Tuesday, June 10, 2008

In Sacramento, also?


Our friends in Sacramento never rest in exploring for new, creative and suspect ways to generate revenue. Because the state legislature needs a 2/3rds majority to raise taxes and because of the heat they would take for doing so, a favored mechanism for Democrats in Sacramento to get their hands into your pocketbook is the State Board of Equalization. (it speaks volumes that the entity charged with overseeing the taxation infrastructure in this state would have included in its title “equalization”).

The state charges a sales tax on “personal property which may be seen, weighed, measured, felt, or touched, or which is in any other manner perceptible to the senses.” This has always been understood to mean goods not services and because of this, some on the Board, at the request of the Assembly, have been working overtime to stretch, twist, and expand this definition.

The state Assembly has been trying for a while to get taxes on music downloads such as those from iTunes and other ecommerce trade. This is above and beyond the “use tax” that Californians are required to declare on their state tax forms for the purchase and sale of tangible goods. (Incidentally, the Board is pushing to deputize 325 new tax detectives to make sure you are paying this tax.)

But now the Board has been encouraged to move beyond the internet and begin taxing services as well. Assembly tax chairman, Charles Calderon , D-Montebello, has encouraged the Board to think big, you know, really get outside the box by saying it has, “as much of a responsibility (as state lawmakers) in terms of enforcing our laws and bringing in the revenue that the state needs.” Yee-hah!!!! (We're puzzled and amused that Calderon thinks the state Assembly is a law enforcement agency. Got Freud?).

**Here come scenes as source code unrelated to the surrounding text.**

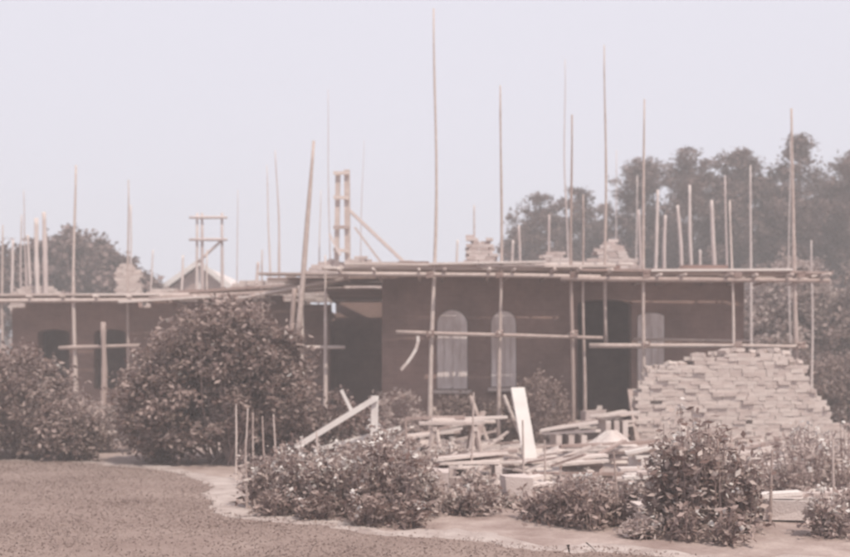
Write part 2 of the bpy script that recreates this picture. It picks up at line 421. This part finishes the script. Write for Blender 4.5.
Lg.pole((X(330,d),d-0.08,zd+0.04),(X(600,d),d-0.08,zd-0.02),.045,.035,8,8,0.01)
Lg.pole((X(560,d),d-0.1,zd-.06),(X(828,d),d-0.1,zd-0.1),.05,.04,8,8,0.01)
Lg.pole((X(396,d),d-0.08,2.24),(X(602,d),d-0.08,2.13),.042,.032,8,8,0.014)
Lg.pole((X(590,d),d+0.08,1.98),(X(806,d),d-0.08,1.96),.045,.035,8,8,0.014)
Lg.pole((X(640,d),d+0.6,2.12),(X(760,d),d+0.6,2.08),.03,.03,8,8,0.01)
for i in range(15):
    x=X(345,d)+i*(X(820,d)-X(345,d))/14+random.uniform(-.15,.15)
    Lg.pole((x,d-0.3-random.uniform(0,.25),zd+0.09-.1*(i>8)),(x+random.uniform(-.1,.1),D-0.1,zd+0.05-.08*(i>8)),.035,.03,3,7,0.005)
for px in (430,499,572,645,798): Lg.pole((X(px,d),d-.15,2.22 if px<600 else 2.02),(X(px,d)+.1,D-.1,2.2 if px<600 else 2.0),.032,.03,3,7)
Lg.obj('ledgers_and_putlogs',M_wood,sc,True)
Bd=MB()
def deck(mb,xa,xb,ya,yb,z,slope=0.0):
    y=ya
    while y<yb:
        x=xa+random.uniform(-.5,.2)
        while x<xb:
            L=random.uniform(2.4,3.9); xe=min(x+L,xb+random.uniform(-.1,.35))
            dz=random.choice([0,0,0.045,0.02])
            z1=z+slope*(x-xa)+dz+random.uniform(-.01,.03); z2=z+slope*(xe-xa)+dz+random.uniform(-.01,.03)
            mb.beam((x,y+.11,z1),(xe,y+.11+random.uniform(-.04,.04),z2),0.215,0.045)
            x+=L-0.12
        y+=0.24
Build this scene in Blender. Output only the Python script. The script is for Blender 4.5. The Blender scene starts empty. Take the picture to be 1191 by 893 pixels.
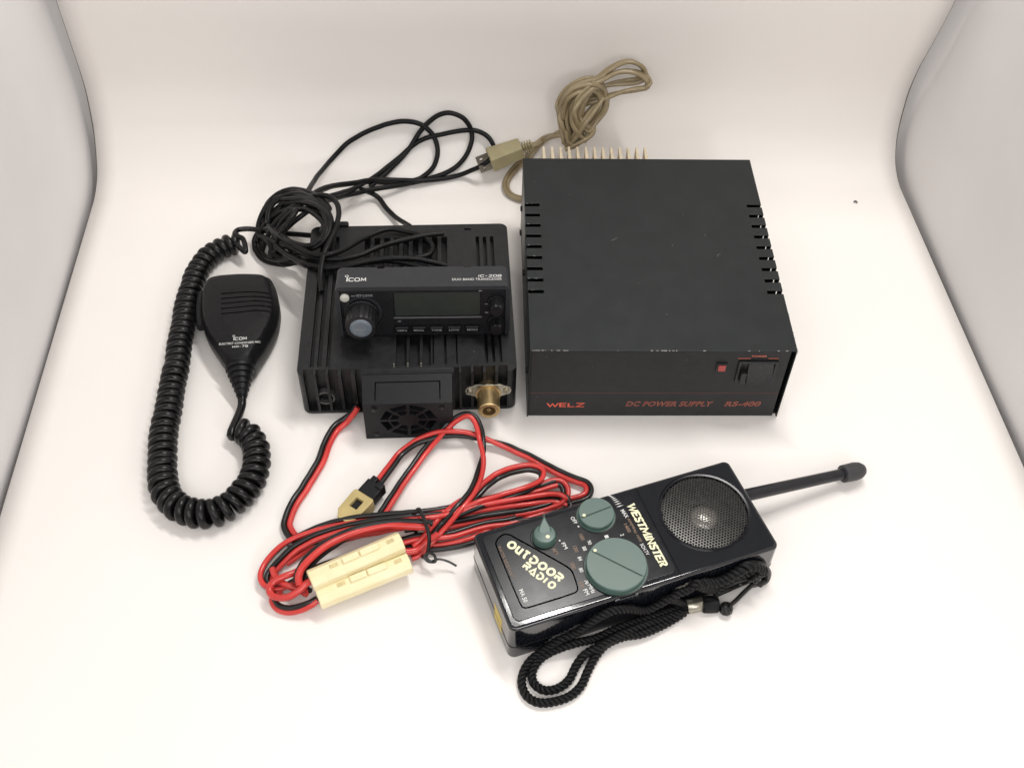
import bpy, bmesh, math, random
from mathutils import Vector, Matrix
random.seed(7)
C = bpy.context.scene
S = 0.01                       # all shapes are written in centimetres

# ------------------------------------------------------------------ camera
F, W_PX, H_PX = 1279.99, 1191.0, 893.0
PITCH, ROLL, CAMH = math.radians(49.228), math.radians(1.795), 57.808
cp, sp, cr_, sr_ = math.cos(PITCH), math.sin(PITCH), math.cos(ROLL), math.sin(ROLL)
FW = Vector((0, cp, -sp)); RT = Vector((1, 0, 0)); UP = Vector((0, sp, cp))
R2 = RT*cr_ + UP*sr_; U2 = UP*cr_ - RT*sr_
cam_d = bpy.data.cameras.new("camera"); cam = bpy.data.objects.new("camera", cam_d)
C.collection.objects.link(cam); C.camera = cam
cam.matrix_world = Matrix(((R2.x, U2.x, -FW.x, 0), (R2.y, U2.y, -FW.y, 0), (R2.z, U2.z, -FW.z, CAMH*S), (0, 0, 0, 1)))
cam_d.sensor_width = 36; cam_d.lens = F/W_PX*36; cam_d.clip_start = 0.02; cam_d.clip_end = 20

# ------------------------------------------------------------------ light
w = bpy.data.worlds.new("World"); C.world = w; w.use_nodes = True
w.node_tree.nodes["Background"].inputs[0].default_value = (1, .975, .96, 1)
w.node_tree.nodes["Background"].inputs[1].default_value = 0.29
def area(name, loc, target, sx, sy, watt, col):
    d = bpy.data.lights.new(name, 'AREA'); d.shape = 'RECTANGLE'; d.size = sx*S; d.size_y = sy*S
    d.energy = watt; d.color = col
    o = bpy.data.objects.new(name, d); C.collection.objects.link(o)
    o.location = Vector(loc)*S
    o.rotation_euler = (Vector(target)-Vector(loc)).to_track_quat('-Z', 'Y').to_euler()
area("tent_strip_lamp", (19, 68, 92), (0, 46, 0), 46, 4.0, 5.2, (1, .975, .935))
area("back_wall_fill", (-6, -14, 70), (0, 56, 6), 76, 40, 3.35, (1, .975, .965))  # fill light added behind the camera to brighten the back wall
area("room_lamp", (46, -24, 46), (6, 36, 2), 46, 14, 2.8, (1, .97, .96))
C.view_settings.view_transform = 'Standard'; C.view_settings.look = 'None'
C.view_settings.exposure = 0.0; C.view_settings.gamma = 1

# ------------------------------------------------------------------ picture-to-place helpers
def ray(u, v): return FW + R2*((u-W_PX/2)/F) - U2*((v-H_PX/2)/F)
CAM = Vector((0, 0, CAMH))
def P(u, v, z=0.0):
    d = ray(u, v); return CAM + d*((z-CAMH)/d.z)
def onplane(u, v, org, n):
    d = ray(u, v); return CAM + d*((org-CAM).dot(n)/d.dot(n))
def crop(ox, oy, s): return lambda x, y: (ox+x/s, oy+y/s)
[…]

So in Calderon’s world, haircuts, landscaping, car washes and the sale of tickets to sporting events will all be subject to a 5% sales tax.

Fortunately, between the Republicans and one rogue Democrat on the Board, Betty Yee, who oppose this plan, the chances for redefining of the tax code are doubtful, for now. But as with the ungodly Freddy Krueger-like persistence of Congress in attempting to sneak Amnesty provisions into the nooks and crannies of agriculture and supplemental war funding bills, you just can’t sleep on these people.